SHORT EXERCISE: Each line should be copied exactly.

"""

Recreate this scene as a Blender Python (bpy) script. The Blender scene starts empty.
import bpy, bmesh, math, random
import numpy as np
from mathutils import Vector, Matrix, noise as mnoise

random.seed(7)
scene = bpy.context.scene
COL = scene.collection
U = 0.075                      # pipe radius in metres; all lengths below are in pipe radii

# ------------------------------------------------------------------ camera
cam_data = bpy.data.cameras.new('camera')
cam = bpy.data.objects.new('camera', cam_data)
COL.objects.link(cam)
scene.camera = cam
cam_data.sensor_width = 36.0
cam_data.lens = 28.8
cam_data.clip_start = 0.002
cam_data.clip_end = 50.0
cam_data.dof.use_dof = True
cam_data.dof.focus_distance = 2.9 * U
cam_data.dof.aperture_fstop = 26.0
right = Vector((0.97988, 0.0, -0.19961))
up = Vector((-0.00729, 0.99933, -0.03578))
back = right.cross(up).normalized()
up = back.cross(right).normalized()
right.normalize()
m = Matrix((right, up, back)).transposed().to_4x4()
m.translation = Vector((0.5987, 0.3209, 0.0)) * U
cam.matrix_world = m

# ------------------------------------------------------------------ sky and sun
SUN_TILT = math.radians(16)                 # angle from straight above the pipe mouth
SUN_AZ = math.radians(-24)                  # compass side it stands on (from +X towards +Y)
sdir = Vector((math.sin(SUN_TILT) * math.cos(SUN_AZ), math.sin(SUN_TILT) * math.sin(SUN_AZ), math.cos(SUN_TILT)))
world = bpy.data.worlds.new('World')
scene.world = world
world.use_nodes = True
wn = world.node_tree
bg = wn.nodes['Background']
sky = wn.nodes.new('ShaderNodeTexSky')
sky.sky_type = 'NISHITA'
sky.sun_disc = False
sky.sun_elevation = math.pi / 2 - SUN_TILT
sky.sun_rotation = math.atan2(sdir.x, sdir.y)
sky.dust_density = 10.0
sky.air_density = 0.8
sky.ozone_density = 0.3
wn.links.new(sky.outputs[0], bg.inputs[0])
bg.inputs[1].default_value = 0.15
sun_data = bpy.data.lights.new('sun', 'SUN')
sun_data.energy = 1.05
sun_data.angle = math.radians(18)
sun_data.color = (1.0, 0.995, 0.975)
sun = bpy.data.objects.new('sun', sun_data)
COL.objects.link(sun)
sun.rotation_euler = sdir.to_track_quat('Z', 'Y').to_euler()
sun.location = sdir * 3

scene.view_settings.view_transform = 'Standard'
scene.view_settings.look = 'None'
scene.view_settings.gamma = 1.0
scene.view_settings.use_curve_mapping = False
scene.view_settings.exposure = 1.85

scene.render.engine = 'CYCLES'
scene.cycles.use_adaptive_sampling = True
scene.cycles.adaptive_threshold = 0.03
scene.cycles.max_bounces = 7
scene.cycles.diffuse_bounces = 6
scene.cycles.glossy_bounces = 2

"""

TASK OUTPUT:
Recreate this scene as a Blender Python (bpy) script. The Blender scene starts empty.
import bpy, bmesh, math, random
import numpy as np
from mathutils import Vector, Matrix, noise as mnoise

random.seed(7)
scene = bpy.context.scene
COL = scene.collection
U = 0.075                      # pipe radius in metres; all lengths below are in pipe radii

# ------------------------------------------------------------------ camera
cam_data = bpy.data.cameras.new('camera')
cam = bpy.data.objects.new('camera', cam_data)
COL.objects.link(cam)
scene.camera = cam
cam_data.sensor_width = 36.0
cam_data.lens = 28.8
cam_data.clip_start = 0.002
cam_data.clip_end = 50.0
cam_data.dof.use_dof = True
cam_data.dof.focus_distance = 2.9 * U
cam_data.dof.aperture_fstop = 26.0
right = Vector((0.97988, 0.0, -0.19961))
up = Vector((-0.00729, 0.99933, -0.03578))
back = right.cross(up).normalized()
up = back.cross(right).normalized()
right.normalize()
m = Matrix((right, up, back)).transposed().to_4x4()
m.translation = Vector((0.5987, 0.3209, 0.0)) * U
cam.matrix_world = m

# ------------------------------------------------------------------ sky and sun
SUN_TILT = math.radians(16)                 # angle from straight above the pipe mouth
SUN_AZ = math.radians(-24)                  # compass side it stands on (from +X towards +Y)
sdir = Vector((math.sin(SUN_TILT) * math.cos(SUN_AZ), math.sin(SUN_TILT) * math.sin(SUN_AZ), math.cos(SUN_TILT)))
world = bpy.data.worlds.new('World')
scene.world = world
world.use_nodes = True
wn = world.node_tree
bg = wn.nodes['Background']
sky = wn.nodes.new('ShaderNodeTexSky')
sky.sky_type = 'NISHITA'
sky.sun_disc = False
sky.sun_elevation = math.pi / 2 - SUN_TILT
sky.sun_rotation = math.atan2(sdir.x, sdir.y)
sky.dust_density = 10.0
sky.air_density = 0.8
sky.ozone_density = 0.3
wn.links.new(sky.outputs[0], bg.inputs[0])
bg.inputs[1].default_value = 0.15
sun_data = bpy.data.lights.new('sun', 'SUN')
sun_data.energy = 1.05
sun_data.angle = math.radians(18)
sun_data.color = (1.0, 0.995, 0.975)
sun = bpy.data.objects.new('sun', sun_data)
COL.objects.link(sun)
sun.rotation_euler = sdir.to_track_quat('Z', 'Y').to_euler()
sun.location = sdir * 3

scene.view_settings.view_transform = 'Standard'
scene.view_settings.look = 'None'
scene.view_settings.gamma = 1.0
scene.view_settings.use_curve_mapping = False
scene.view_settings.exposure = 1.85

scene.render.engine = 'CYCLES'
scene.cycles.use_adaptive_sampling = True
scene.cycles.adaptive_threshold = 0.03
scene.cycles.max_bounces = 7
scene.cycles.diffuse_bounces = 6
scene.cycles.glossy_bounces = 2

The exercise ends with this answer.